Neil DeGrasse Tyson Addresses Sexual Misconduct Accusations

I am currently working with a female (I'm male) that we both consider we're pretty close. She calls me "big brother" in our native language, and she tells me everything, that's how close. She has recently made a claim that one of our mutual friends has sexually assaulted her. I saw the texts and heard her side of the story.

Basically they both got drunk and high together and they were both fucked up and they were laying on the couch together "spooning" and watching anime and he made a move. I will say he's always had a thing for her and she's a flirty type of person who has been hanging out with him and at his house many times. And I've been there for many. There has never been any sign of misconduct or accusation from either of them.

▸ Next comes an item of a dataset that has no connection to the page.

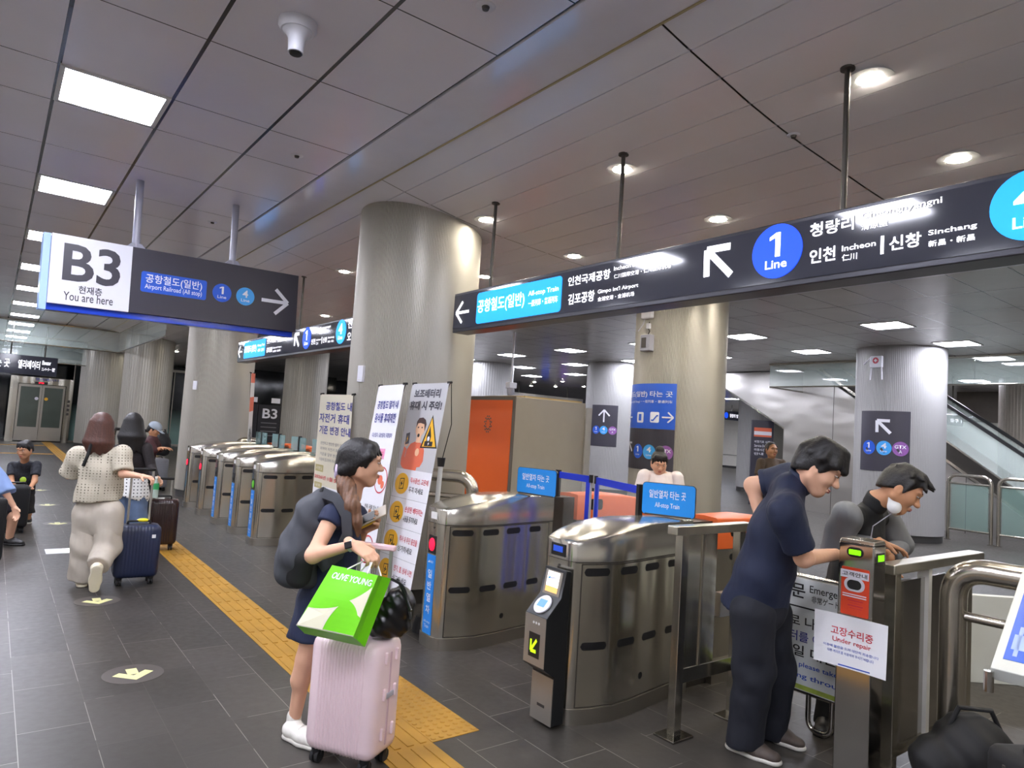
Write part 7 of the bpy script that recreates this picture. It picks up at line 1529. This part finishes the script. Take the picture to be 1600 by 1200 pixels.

Well I haven't talked to him about it because he moved to another company and we haven't talked since. I know the guy, he's a decent guy. We've talked about women before and it's never disrespectful or inappropriate. I know the girl. The first thing she told me in conversation was how her ex boyfriend was physically, sexually, and mentally abusive to her and even tried to murder her. This was the FIRST conversation we had when she started working at our company. I thought it terribly sad, but felt uncomfortable. But people go through some crazy shit so I believed her, felt bad for her and was glad she got out of that.

I like her, but she is the type to make up stories to seem interesting or to have easy conversation. She has "built her own racecar" and "created a working jet engine" and even "raced said racecar" in a race tournament etc. Don't get me wrong, she may have done these things, but the way she embellishes makes me suspect a lot of things she says. She's pretty smart but I have friends that are literal rocket scientists, aerospace engineers, and electrical and mechanical engineers and these people are much more intellectual and intelligent than she is and don't brag about their work or how smart they are.

So anyway, in the same conversation she told me this mutual friend sexually assaulted her, she mentioned that she didn't know what to do about it, and didn't want to ruin his life, but in the same thought process said she "was next in line for his job". She immediately got awkward after that moment and I felt it too. But I continued to listen and didn't acknowledge what she had just said.

This girl is manipulative, and it saddens me to know that her word carries more weight than his. In his text he clearly apologizes the next day and said he messed up and was drunk/high and thought she wanted the same thing, since she was there until very early in the morning on the couch with him and they were cuddling. Spooning. What is a guy supposed to think, especially when under the influence. I'm not excusing anything and don't want to come off as making an excuse or justifying bad behavior. Alcohol and weed do lower inhibitions, it's a real thing and I know I've experienced it (talking to the people that drink/smoke socially).

As a male, we're just EXPECTED to make the first move by society as a whole, and if it is unwanted most would be like oops, well I had to try. Some have different motives yes. Nowadays "had to try" could land us in jail or have our lives completely ruined. It's very sad and very scary where our society is and is headed.